(Bloomberg) —
Bitcoin declined for the first time in five trading sessions, with losses accelerating after it failed to sustain the positive momentum seen following this past weekend’s flash crash.
The largest digital token slipped below the $50,000 level, with losses extending in afternoon trading in New York. Bitcoin was down 6% to $47,602 as of 4:06 p.m., while other digital assets also dropped. Smaller ones, including Monero and EOS, were among the hardest-hit.
And on a technical basis, Bitcoin is seen by some analysts as being caught in a no man’s land between different moving averages. The coin might be forming what’s known as a head-and-shoulders pattern, which would be a bearish development.
“The problem with crypto is, who’s going to catch that falling knife?,” Cate Faddis, president and CIO at Grace Capital, said in an interview on Bloomberg TV. “I am very concerned about crypto — honestly, it reminds me of ‘08 with the real estate and it could spread to the entire market.”
“People have to understand truly, in my opinion, what it is. It’s a speculative investment,” Chuck Cumello, president and chief executive officer of Essex Financial Services, said by phone. “A more mainstream investment doesn’t drop 20% on a weekend. That just doesn’t happen.”
Cryptocurrencies have posted wild moves over the last few sessions, most notably over the past weekend, when many were swept up in a broader risk-off wave that also hit U.S. equities. It happened as spiking inflation is forcing central banks to tighten monetary policy, threatening to reduce the liquidity tailwind that lifted a wide range of assets. The largest crypto ended up losing as much as 21% during that decline.

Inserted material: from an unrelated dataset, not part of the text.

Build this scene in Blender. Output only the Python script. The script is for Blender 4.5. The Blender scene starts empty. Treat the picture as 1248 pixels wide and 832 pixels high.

Brett Munster at Blockforce Capital says leverage in markets had been building for a little while ahead of the weekend crash. That’s not inherently a negative development on its own — except when sudden price moves cause traders to fall below their margin requirements, a development that then results in forced liquidations. Such liquidations tend to be self-reinforcing, which “can lead to liquidation cascades,” he wrote in a note.
Still, many crypto fans are brushing off short-term moves and are looking at longer-term trends. Mike McGlone at Bloomberg Intelligence says the coin is a risk asset that’s slowly evolving into a digital-reserve asset “in a world going that way.” That should have positive implications for its price, which he estimates could reach $100,000 next year. Plus, demand and adoption are rising and still appear in early days versus supply, which is declining.
“The key question nearing the end of 2021 is whether Bitcoin is too hot,” McGlone wrote in a note. “Our chart shows the crypto fairly priced at about its upward-sloping 50-week moving average.”